=== What you have to do ===
Set down the data below from its first line to the line holding "wall_lamp(2.28, 2.28, 'wall", inclusive; omit all pictures.

=== Supplied material ===
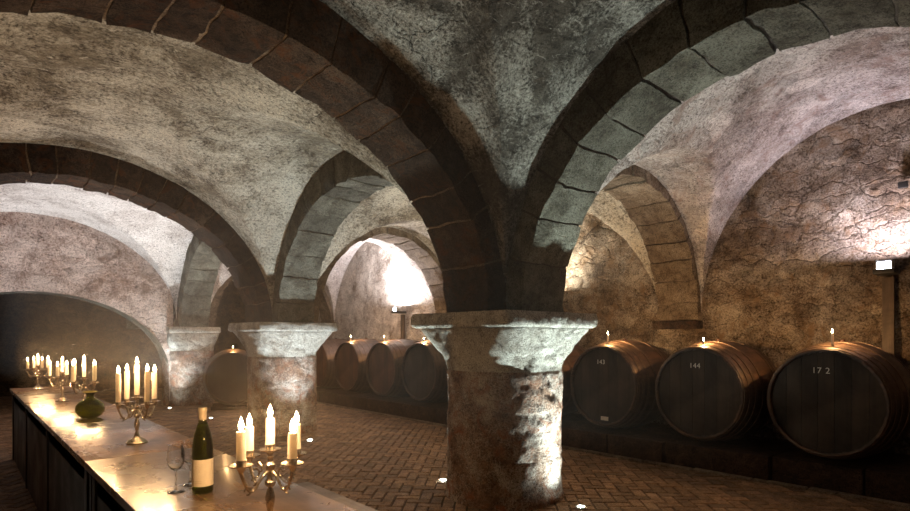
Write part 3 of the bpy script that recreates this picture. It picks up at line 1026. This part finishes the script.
wall_lamp(2.28, 2.28, 'wall uplight hidden behind the central pillar, its glow showing at the pillar edge', 70, (1.0, .90, .70))

mb = MB(); mb.box((C_ - .02, -2.60, 3.30), (.05, .09, .07), bev=.006)
tag(mb.build('junction_box', BLACK), 'small black box high on the aisle wall near the right edge', 'junction box')

# added fill lights outside the frame, modelled like the visible floor spotlights
uplight(-4.9, 9.4, 'added fill spotlight by the painted end wall, out of sight behind the table', 260, (1.0, .97, 1.0), 2.7)
uplight(-5.2, 1.4, 'added fill spotlight, out of view by the left wall of the table bay', 130, (1.0, .93, .78), 1.9, (0, .1))
uplight(-.9, -4.5, 'added fill spotlight behind the viewer', 90, (1.0, .95, .85), 2.4)

# ------------------------------------------------------------------ camera
cam = bpy.data.cameras.new('camera'); co = bpy.data.objects.new('camera', cam); COL.objects.link(co)
th = math.radians(41.83)
fwd = Vector((math.sin(th), math.cos(th), 0))   # x .667, y .745
co.location = (-4.16, -3.90, 1.6)
co.rotation_euler = (PI / 2, 0, -th)
cam.sensor_width = 36; cam.lens = 36 * 557 / 910
cam.shift_y = (336.7 - 255.5) / 910
cam.clip_start = .05
S.camera = co

# haze volume added to imitate the glare around the candles
HZ = bpy.data.materials.new('glow_haze'); HZ.use_nodes = True
n_ = HZ.node_tree; n_.nodes.remove(n_.nodes['Principled BSDF'])
v_ = n_.nodes.new('ShaderNodeVolumePrincipled'); v_.inputs['Density'].default_value = .018; v_.inputs['Anisotropy'].default_value = .55; v_.inputs['Color'].default_value = (1, .95, .9, 1)
n_.links.new(v_.outputs[0], n_.nodes['Material Output'].inputs['Volume'])
mb = MB(); mb.box((-2.15, 6.15, 1.99), (2.9, 17.7, 2.1))
tag(mb.build('glow_haze', HZ, smooth=False), 'thin warm haze added to give the candles a glow of glare', 'haze', kind='stuff')

w = bpy.data.worlds.new('world'); S.world = w; w.use_nodes = True
w.node_tree.nodes['Background'].inputs[0].default_value = (.01, .008, .006, 1)
S.view_settings.view_transform = 'Standard'
S.view_settings.look = 'None'
S.view_settings.gamma = 1
S.view_settings.exposure = 0.45
S.cycles.use_denoising = True
S.cycles.max_bounces = 7
S.cycles.diffuse_bounces = 4
S.cycles.transmission_bounces = 8
S.cycles.sample_clamp_indirect = 6
S.cycles.caustics_reflective = False
S.cycles.caustics_refractive = False
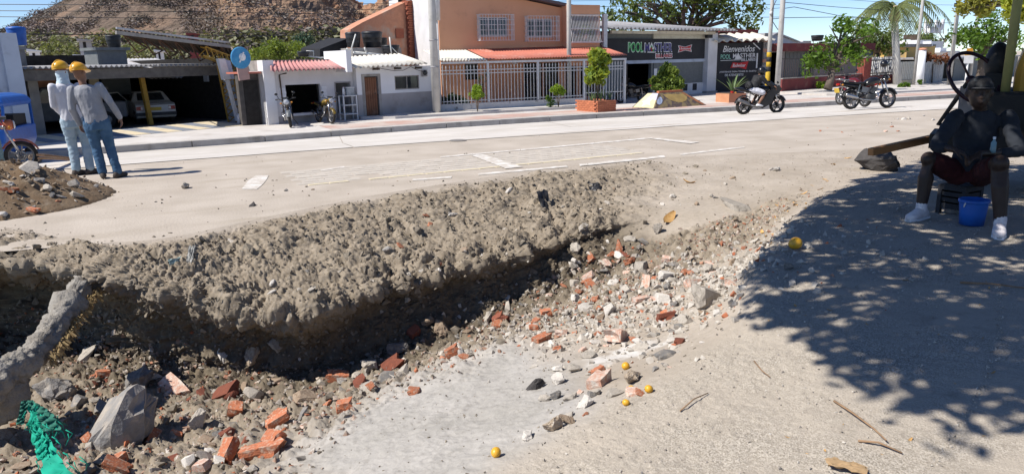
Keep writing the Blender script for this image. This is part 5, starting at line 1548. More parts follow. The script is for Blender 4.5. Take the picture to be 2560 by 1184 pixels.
tree_px('spreading_tree', 'broad spreading dark green tree behind the billiard hall roof', None,
        [(1545, 62, 20), (1556, 30, 30), (1590, 12, 34), (1640, -8, 44), (1612, 48, 20), (1690, -12, 48), (1655, 30, 22), (1705, 30, 26), (1745, -14, 46), (1770, 28, 30), (1800, -4, 44), (1812, 50, 26), (1846, 14, 36), (1880, 20, 18), (1838, 76, 20), (1865, 60, 16), (1740, 62, 16), (1530, 45, 14)],
        58, .34, 4.6, 1.0, G_MANGO, .5, 14, seed=3)
tree_px('leafy_tree', 'low leaning green tree in front of the maroon garden wall', (2070, 214), [(2040, 150, 22), (2062, 138, 28), (2090, 125, 30), (2082, 158, 24), (2118, 118, 30), (2140, 108, 26), (2120, 146, 26), (2150, 132, 18), (2036, 166, 12), (2110, 66, 24), (2126, 60, 20), (2148, 82, 26)], 41, .22, 5, .55, G_BRIGHT, .22, 8, seed=5)
tree_px('dense_tree', 'rounded dense tree behind the leaning tree, left of the palm', None, [(2180, 85, 32), (2215, 92, 34), (2235, 108, 24), (2190, 112, 30), (2160, 100, 26)], 62, .3, 5, .8, G_MANGO, .3, 4, seed=6)
tree_px('hedge_tree', 'low green trees in front of the antenna station', None, [(2345, 98, 22), (2368, 92, 20), (2330, 104, 14)], 85, .4, 5, 1.0, G_MANGO, .3, 3, seed=7)
tree_px('leafy_tree', 'tall green tree behind the steering wheel', None, [(2410, 90, 26), (2436, 70, 30), (2462, 60, 34), (2482, 80, 34), (2425, 112, 22), (2460, 105, 30), (2490, 110, 28), (2520, 95, 30)], 48, .26, 5, .7, G_BRIGHT, .3, 6, seed=8)
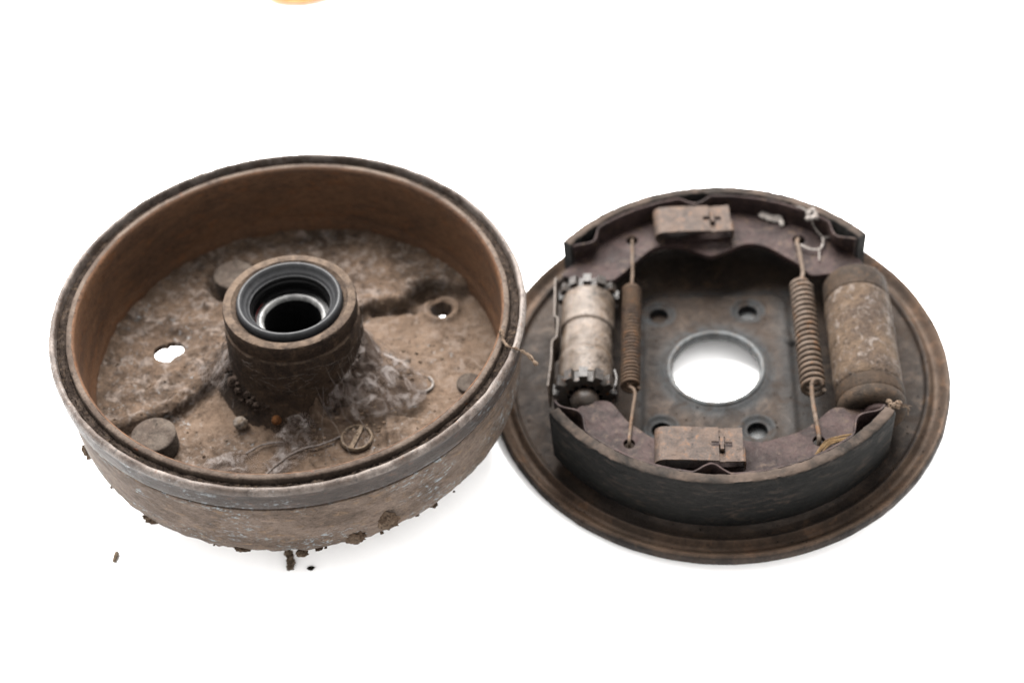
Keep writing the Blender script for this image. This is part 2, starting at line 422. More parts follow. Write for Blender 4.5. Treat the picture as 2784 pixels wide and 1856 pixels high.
# --- floor relief
LOW = [(0, 0), (-30, 6), (-44, -1.6), (-57.5, -21), (-69, -35), (-84, -40), (-100, -47), (-125, -52), (-125, -140), (140, -140), (140, 64), (100, 66), (90, 65), (81, 71), (69, 71), (60, 63),
       (58, 55), (48, 50), (36, 51), (16, 30)]
B1, B2 = (-74.5, -56.0), (-48.0, 70.5)
RH = (79.4, 51.0)
def floor_h(x, y):
    r = math.hypot(x, y)
    d = sd_poly(x, y, LOW)
    m = 1 - smooth(d, -1.2, 1.3)
    h = -53.0 - 5.6 * m
    n1 = fbm(x * .045, y * .045, 1.3, 5); n2 = fbm(x * .14, y * .14, 4.1, 5); n3 = fbm(x * .5, y * .5, 7, 3)
    h += n1 * 1.5 * (1 - .6 * m) + n2 * 1.5 * (1 - .65 * m) + n3 * .24
    # a ragged bead along the top of the step
    h += 2.6 * math.exp(-((d - 5) / 3.4) ** 2) * (1 if x < 0 else .6) - 1.6 * math.exp(-((d + 3.5) / 2.5) ** 2)
    # crevice beside the right-hand bore
    for ax, ay, bx, by, wd, dp in ((38, 50, 62, 52.5, 2.6, 4.5), (60, 56, 66, 66, 3.5, 4.0), (66, 66, 80, 66, 3.5, 2.5)):
        ex, ey = bx - ax, by - ay; t = min(max(((x - ax) * ex + (y - ay) * ey) / (ex * ex + ey * ey), 0), 1)
        q = math.hypot(x - ax - ex * t, y - ay - ey * t); h -= dp * math.exp(-(q / wd) ** 2)
    # lug holes and pockets
    q = math.hypot((x + 80) , (y - 16)); h -= 2.2 * (1 - smooth(q, 9.5, 15))
    q = math.hypot(x - B2[0], y - B2[1]); h -= 8 * math.exp(-((q - 14) / 2.8) ** 2) * (1.0 if (x < -46 or y > 78) else .35)
    q = math.hypot(x - RH[0], y - RH[1]); h += 2.6 * math.exp(-((q - 9.8) / 2.0) ** 2) - 2.6 * math.exp(-((q - 15.5) / 3.0) ** 2) * smooth(y - RH[1] - .3 * (x - RH[0]), -3, 6)
    # raised pad at the front right
    pd = max(51 + (y + 42) * -.16 - x, y + 34 + 0.12 * (x - 50), r - 112)
    h += 3.2 * (1 - smooth(pd, -1.6, .6))
    # ridge from the hub to the slotted screw
    for ax, ay, bx, by, wd, dp in ((8, -33, 17, -44, 5, 6), (17, -44, 27, -49, 3.5, 3.5), (-86, -22, -74, -5, 3, 1.6), (-40, -4, -66, 4, 4, 1.2)):
        ex, ey = bx - ax, by - ay; t = min(max(((x - ax) * ex + (y - ay) * ey) / (ex * ex + ey * ey), 0), 1)
        q = math.hypot(x - ax - ex * t, y - ay - ey * t); h += dp * math.exp(-(q / wd) ** 2)
    # dirt banked against the hub foot and the outer wall
    w_ = math.exp(-((math.degrees(math.atan2(y, x)) + 52) / 52) ** 2)
    h += (8.0 + 9.0 * w_) * math.exp(-max(r - 39, 0) / (4.5 + 4.5 * w_)) * (.85 + .45 * n2) * (1 - .85 * (1 - smooth(math.hypot(x - 36, y + 50.8), 8, 15))) - 4.5 * math.exp(-(math.hypot(x - 73, y - 64) / 5.0) ** 2) + 3.2 * math.exp(-max(116 - r, 0) / 2.2)
    return h
def ragged(a): return 8.1 + .9 * math.cos(2 * (a - .5)) + .5 * fbm(math.cos(a) * 3, math.sin(a) * 3, .3, 3) - .9 * math.exp(-((a - 1.95) / .16) ** 2) - .9 * math.exp(-((a + .85) / .2) ** 2)
rings = list(np.linspace(34, 116, 118))
field('drum_floor', rings, 460, floor_h, [(-79.5, 14.2, ragged), (RH[0], RH[1], lambda a: 6.9 + .25 * math.sin(5 * a))], [4.0, 12.8], M['floor'], drum, MM, GH,
      maskf=lambda x, y: smooth(-sd_poly(x, y, LOW), -1, 6) * (.62 + .6 * fbm(x * .04, y * .04, 11, 4)))

# --- hub
hub_prof = [(29.4, -6), (29.6, -1.2), (31.6, .5), (32.2, 1.1), (35.6, 1.4), (36.5, .9), (36.9, -.2), (36.9, -7.5), (36.4, -8.3), (36.4, -10), (37.4, -11), (38.0, -22), (38.9, -36), (41.0, -46), (45, -53), (49, -60)]
D('hub', lathe(hub_prof, 200, wob=lambda a, j, r, z: (r + (.5 * fbm(math.cos(a) * 7, math.sin(a) * 7, z * .12, 4) if z < -10 else .12 * fbm(math.cos(a) * 9, math.sin(a) * 9, z, 3)), z)), 'hub', sharp=38)
hubo = [o for o in drum.children if o.name == 'hub'][0]
D('rubber_seal', lathe([(29.3, -3), (29.2, 1.6), (28.8, 2.5), (28.2, 3.3), (27.5, 3.6), (26.8, 3.4), (25.8, 1.6), (24.6, -.4), (24.2, -.5), (23.9, -1.2), (23.2, -2.0), (22.8, -1.7), (22.3, -2.0)], 140), 'rubber', hubo, sharp=60)
D('seal_lip', lathe([(22.3, -2.0), (21.9, -2.8), (21.6, -3.6), (21.9, -4.6), (21.4, -5.2), (21.0, -6.2), (21.4, -8), (22, -11), (21, -12.6), (18.9, -12.8)], 140), 'rubber_in', hubo, sharp=50)
D('bearing_race', lathe([(18.9, -12.6), (18.5, -12.2), (17.4, -12.4), (16.5, -13.2), (16.1, -15)], 140), 'race', hubo, sharp=60)
D('sealant_bead', lathe([(20.6, -11.9), (20.3, -11.2), (19.9, -11.6)], 24, a0=math.radians(150), a1=math.radians(196)), 'red', hubo)
D('bore', lathe([(16.1, -15), (15.8, -22), (15.6, -60), (0, -60)], 100), 'black', hubo)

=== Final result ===
Write part 3 of the bpy script that recreates this picture. It picks up at line 1026. This part finishes the script.
wall_lamp(2.28, 2.28, 'wall uplight hidden behind the central pillar, its glow showing at the pillar edge', 70, (1.0, .90, .70))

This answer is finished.